An aesthetic education against aesthetic education

Documenta 12ʼs commitment to the question of what is to be done in education is to be welcomed from an institution that has sought to sustain itself as an autonomous cultural realm, a public sphere, in the face of its fabulous state sponsorship and relations to the art market. The articulation of the question in terms of the self-education of artists and audiences and a globalized cultural translation of localized forms of self-organization broadens its address. In the context of the uneven globalization of cultural centres, manifest in the blossoming of biennales from Istanbul to Johannesburg and Seoul, the old school of international art exhibitions is obliged to respond not only to one or other of these newcomers, but to the fact of their profusion and their representation as the authentically subaltern. In this respect, Documenta 12ʼs proposal of itself as the stage for exchanging local, self-organized projects is a way of sustaining its global significance as an organizational centre in an artworld that has become increasingly decentred. Its benevolence is thus liable to a quasi-imperial perversion, the irony of multitude and empire.

The conservative reaction to Documenta 11ʼs commitment to postcoloniality was more parochial and short-sighted – ʻDocumentaʼ has subsequently become an answer in Germanyʼs citizenship test for immigrants. Documenta 12ʼs project of a ʻjournal of journalsʼ is itself liable to this colonizing function. Journals are invited to a global exchange and translation of their ʻpositionʼ, hosted in a virtual but no less codified space.

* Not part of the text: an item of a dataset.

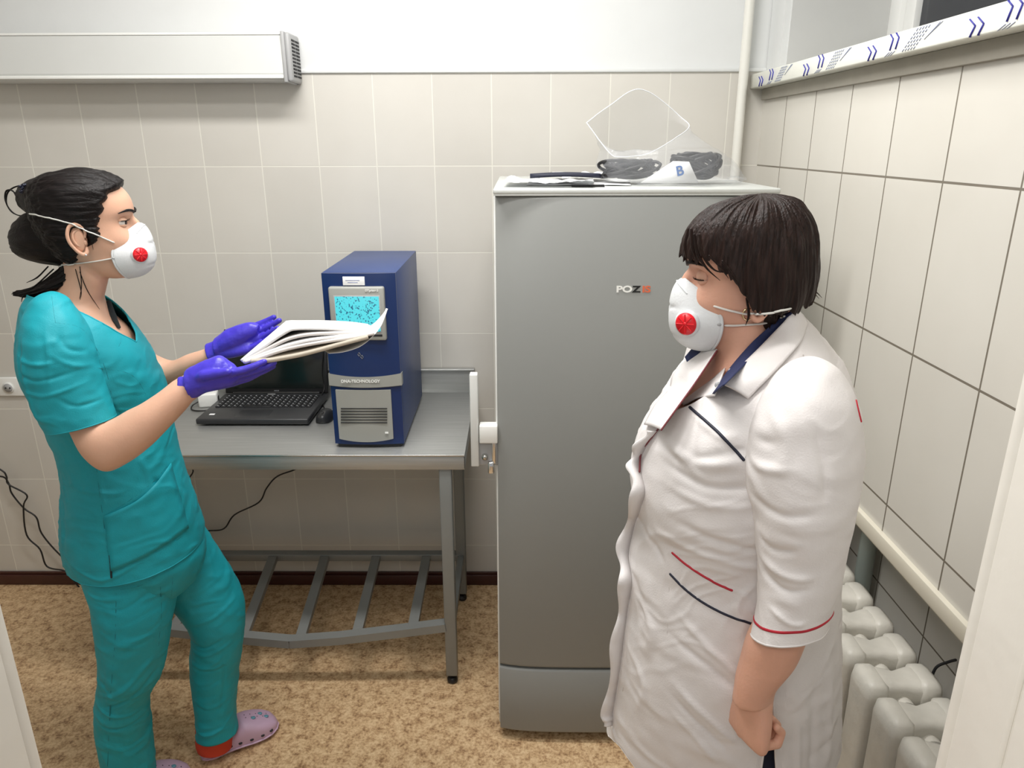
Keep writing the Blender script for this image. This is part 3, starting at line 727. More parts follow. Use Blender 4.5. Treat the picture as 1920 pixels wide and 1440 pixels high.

But an intranet and copyfree rights are hardly enough to retain the dream of a republic of letters here. Participation in the best intentions of this project therefore needs to question its terms of exchange. Having been offered citizenship of Documenta 12, one is perhaps obliged to try to fail its test and answer its question by criticizing it.

The devil in the deep blue sea

To say that education is a constitutive issue of contemporary culture is to risk tautology, especially in German. The implicit claim that ʻculture is educationʼ only sounds true when it is heard not as a translation but as a speculative proposition, determined by an antagonism between the terms that is also within each of them. These antagonisms have become familiar within modernism, the culture of the new. The dissolution of traditional, dogmatic or externally imposed authority problematizes the idea of education – how can freedom be taught? – orienting it towards autonomy and selforganization. But the contradictions harboured by the idea of an education in freedom manifest themselves in the ironic formation of new modes of dogmatism, above all the neo-dogmatism of the law of value. These issues have not become antiquated by the globalized scenario emphasized by Documenta, except in so far as one might characterize the present as a classicism of antagonism. The artistic director of Documenta 12 claims: ʻToday, education seems to offer one viable alternative to the devil (didacticism, academia) and the deep blue sea (commodity fetishism).ʼ This is wishful thinking. It is difficult not to be struck by a certain educationalization of contemporary culture that is characterized above all by the fusion of didacticism and commodification.